It's extremely seldom that anybody wants me to change what I've written about them. Generally I portray them in a good light, if they're friends.
— Harvey Pekar
It didn't take long to establish myself, as far as people thinking my work was good. They liked it from the start.
I'm a guy that likes to sit in one place.
I try and write the way things happen. I don't try and fulfill people's wishes.
I think the people who would be the least interested in my work would be people who read lots of comic books.
I met Robert Crumb in 1962; he lived in Cleveland for a while. I took a look at his stuff. Crumb was doing stuff beyond what other writers and artists were doing. It was a step beyond Mad.
I continue to be disappointed that people don't try and diversify the kind of work they are doing in comics.
American Splendor is just an ongoing journal.

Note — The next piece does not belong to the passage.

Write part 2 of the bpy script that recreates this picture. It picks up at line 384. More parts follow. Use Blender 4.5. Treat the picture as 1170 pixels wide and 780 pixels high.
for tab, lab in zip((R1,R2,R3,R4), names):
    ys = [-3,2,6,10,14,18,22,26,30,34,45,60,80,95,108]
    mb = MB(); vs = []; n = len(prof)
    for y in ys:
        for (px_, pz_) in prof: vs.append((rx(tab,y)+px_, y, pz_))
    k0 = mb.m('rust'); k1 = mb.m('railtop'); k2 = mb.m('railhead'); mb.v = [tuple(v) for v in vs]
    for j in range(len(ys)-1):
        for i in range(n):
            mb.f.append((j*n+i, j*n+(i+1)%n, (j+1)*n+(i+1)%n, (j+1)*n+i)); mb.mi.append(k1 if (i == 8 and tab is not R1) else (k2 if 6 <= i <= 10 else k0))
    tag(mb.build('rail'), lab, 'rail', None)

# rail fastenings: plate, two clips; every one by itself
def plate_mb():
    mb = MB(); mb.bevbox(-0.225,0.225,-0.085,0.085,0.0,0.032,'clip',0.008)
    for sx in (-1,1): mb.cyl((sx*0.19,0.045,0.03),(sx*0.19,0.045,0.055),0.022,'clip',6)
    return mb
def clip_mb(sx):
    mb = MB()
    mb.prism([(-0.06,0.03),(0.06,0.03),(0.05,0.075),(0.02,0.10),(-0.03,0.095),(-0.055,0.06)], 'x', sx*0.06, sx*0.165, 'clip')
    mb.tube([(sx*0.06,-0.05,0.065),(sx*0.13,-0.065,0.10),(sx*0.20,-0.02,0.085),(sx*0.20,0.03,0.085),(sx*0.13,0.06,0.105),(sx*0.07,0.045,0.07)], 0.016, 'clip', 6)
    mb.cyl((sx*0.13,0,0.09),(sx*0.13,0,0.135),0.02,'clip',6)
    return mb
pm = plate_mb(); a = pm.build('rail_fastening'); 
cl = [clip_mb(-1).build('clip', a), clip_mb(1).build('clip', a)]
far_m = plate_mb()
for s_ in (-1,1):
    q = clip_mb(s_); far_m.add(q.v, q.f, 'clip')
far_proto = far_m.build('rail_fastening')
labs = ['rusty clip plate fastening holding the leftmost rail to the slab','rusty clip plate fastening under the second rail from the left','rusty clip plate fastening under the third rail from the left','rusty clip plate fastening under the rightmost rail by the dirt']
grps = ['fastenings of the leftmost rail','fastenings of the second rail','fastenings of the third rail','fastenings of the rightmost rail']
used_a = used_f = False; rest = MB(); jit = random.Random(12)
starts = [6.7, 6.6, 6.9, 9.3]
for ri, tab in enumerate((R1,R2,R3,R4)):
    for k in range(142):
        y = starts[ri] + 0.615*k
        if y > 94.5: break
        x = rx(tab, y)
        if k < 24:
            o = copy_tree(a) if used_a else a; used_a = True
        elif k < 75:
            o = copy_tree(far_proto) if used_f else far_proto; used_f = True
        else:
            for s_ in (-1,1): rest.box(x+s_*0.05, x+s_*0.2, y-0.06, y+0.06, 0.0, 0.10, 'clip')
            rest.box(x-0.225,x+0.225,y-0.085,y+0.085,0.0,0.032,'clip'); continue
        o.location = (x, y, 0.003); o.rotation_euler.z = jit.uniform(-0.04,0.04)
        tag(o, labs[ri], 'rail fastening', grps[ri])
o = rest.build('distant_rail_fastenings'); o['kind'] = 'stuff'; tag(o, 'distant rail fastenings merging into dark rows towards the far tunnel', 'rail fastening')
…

It's an ongoing autobiography. I started it when I was in my early 30s, and I just keep going.
It seemed to me you could do anything in comics. So I started doing my thing, which is mainly influenced by novelists, stand-up comedians, that sort of thing.
I've probably had my day in the sun. I think I've influenced a lot of comic book writers.
I'd been familiar with comics, and I'd collected 'em when I was a kid, but after I got into junior high school, there wasn't much I was interested in.
I thought I had a great opportunity when I started doing my comic book in 1972. I thought there was so much territory to work in.
I think comics have far more potential than a lot of people realize.
I don't write about certain arguments I have with my wife. I'd get my head torn off if wrote about certain things.
I came up with American Splendor. Some people think it's American Squalor.
It makes you feel good to know that there's other people afflicted like you.
I'm doing research for a large comic book on the Beat Generation guys - Allen Ginsberg and Jack Kerouac and those guys.
I write scripts in storyboard fashion using stick figures, and thought balloons and word balloons and captions. Then I'll write descriptions of what scenes should look like and turn it over to the artist.
I think you can do anything with comics that you could do in just about any art form.
I really don't have a lot in common with the people who attend the Comic Con. It's like assuming that all people who write prose are the same.
I decided I was going to tell these stories. I went around and met Crumb. He was the cartoonist. I started realizing comics weren't just kid stuff.
Everybody's like everybody else, and everybody's different from everybody else.